A final objection to laws like the Charlotte ordinance is that they legitimize the idea of transgenderism. Both the Bible and our own experience proclaim that there are only two fixed sexes, and undermining that idea is not without consequences in the moral realm and beyond. Fundamentalist Christian teaching is often blamed for the astronomically high rates of transgender suicide, but it is worth noting that Christians have been saying the same thing about sexual ethics for two thousand years. What has changed is the new drumbeat to reject the gender binary and tell young adults they should find their own sexuality however they can. Is it surprising that being told a core part of their identity is fundamentally uncertain and unstable is psychologically unhealthy for many young adults? Whatever proponents may say, adding the imprimatur of the law to the message of confusion can only make things worse.

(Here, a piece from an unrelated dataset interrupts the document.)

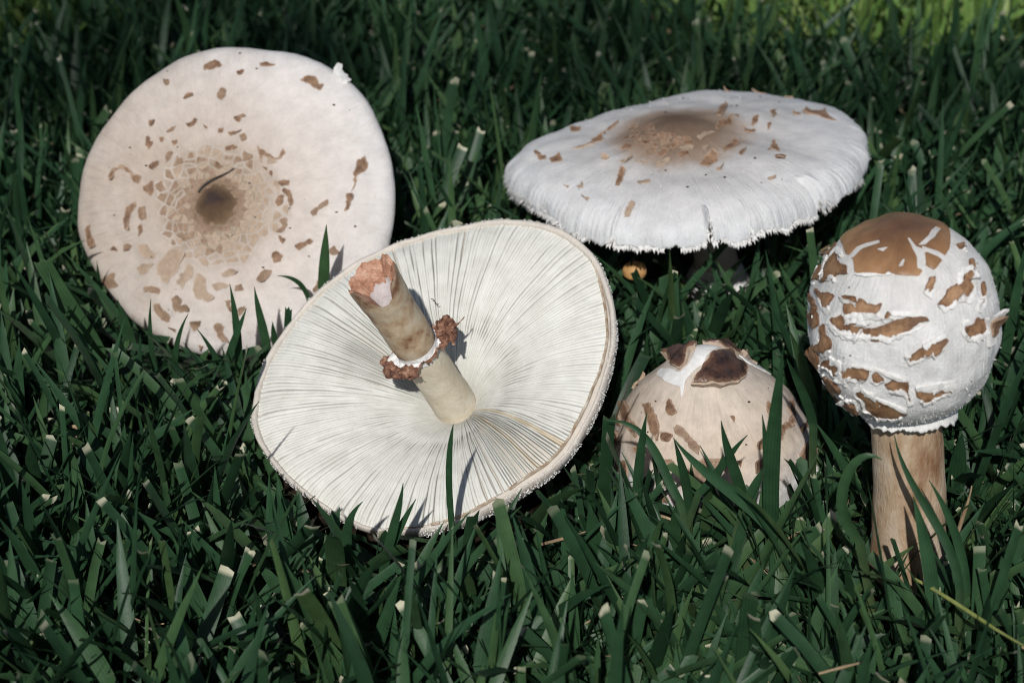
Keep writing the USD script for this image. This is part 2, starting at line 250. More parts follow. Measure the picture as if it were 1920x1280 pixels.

The law should always protect transgender citizens, like all citizens. Anyone who wants less than equal legal rights and protections for people who identify as transgender is speaking from bigotry, not biblical teaching. (Legal protection and moral approval are not the same thing.) But welcoming a visibly male transgender into the female restroom isn’t about equal rights, it’s about carving out new “rights,” and at great cost. We should welcome ideas for how the law can offer real, meaningful protection for transgender people while also protecting women, valuing privacy, respecting religious liberty, and avoiding harmful messages about gender identity, but it is not unreasonable to ask those on the other side to recognize that our concerns are motivated by more than bigotry and misinformation.